Afinal, o que nos dá a confirmação de que nossa vida não somente valeu a pena, mas a galinha inteira? O que nos move em direção à conclusão do nosso ciclo de vida?

Talvez seja o contrário de todos os apontamentos realizados nesta reflexão. O contrário da intolerância ao diferente, podendo aceitar com bom grado a diversidade e a dualidade da vida, pois é através dela que nossa sociedade pode amadurecer tornando-se verdadeiramente adulta e capaz de gerir suas necessidades, aprendendo a conviver na coletividade.

Talvez seja o contrário da pressa, a capacidade de abdicar de todo tipo de excesso, principalmente os excessos de conquistas puramente materiais, permanecendo numa vida mais simples e menos complicada, muito mais significativa, pois o principal combustível que nos move na vida são os vínculos que cultivamos e o sentido de pertencimento a este mundo enquanto pudermos viver nele.

Assim como Greg Mckeown, um dos criadores do curso Projetando a Vida Essencialmente, da Universidade Stanford, nos diz: “A sabedoria da vida consiste em eliminar o que não é essencial”. Ainda afirma:

O essencialismo não trata de fazer mais; trata de fazer as coisas certas.

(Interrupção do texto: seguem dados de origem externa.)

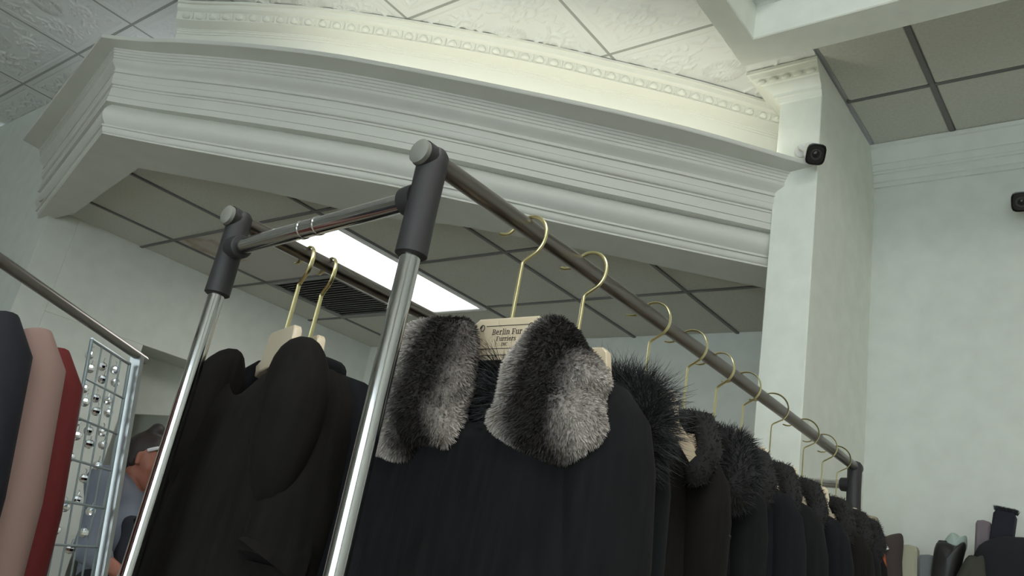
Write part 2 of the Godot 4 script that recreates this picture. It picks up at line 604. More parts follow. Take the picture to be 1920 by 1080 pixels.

Também não é fazer menos. Mas é investir tempo e energia da forma mais sábia possível para dar sua contribuição máxima fazendo apenas o essencial.

Bert Helliger, o pai das Constelações Familiares, também traduziu um dos princípios que rege o equilíbrio nas relações interpessoais através do sentido de equidade. Ou seja, dar e receber precisam se equilibrar para que haja pertencimento, individuação e contribuição efetiva nas relações.

De tudo exposto, são muitos os questionamentos, há muito que se fazer para não perdermos o que há de mais belo neste mundo: a humanidade que ainda reside (e resiste!) em nós. A vida não pode ser apressada. A vida precisa ser sentida!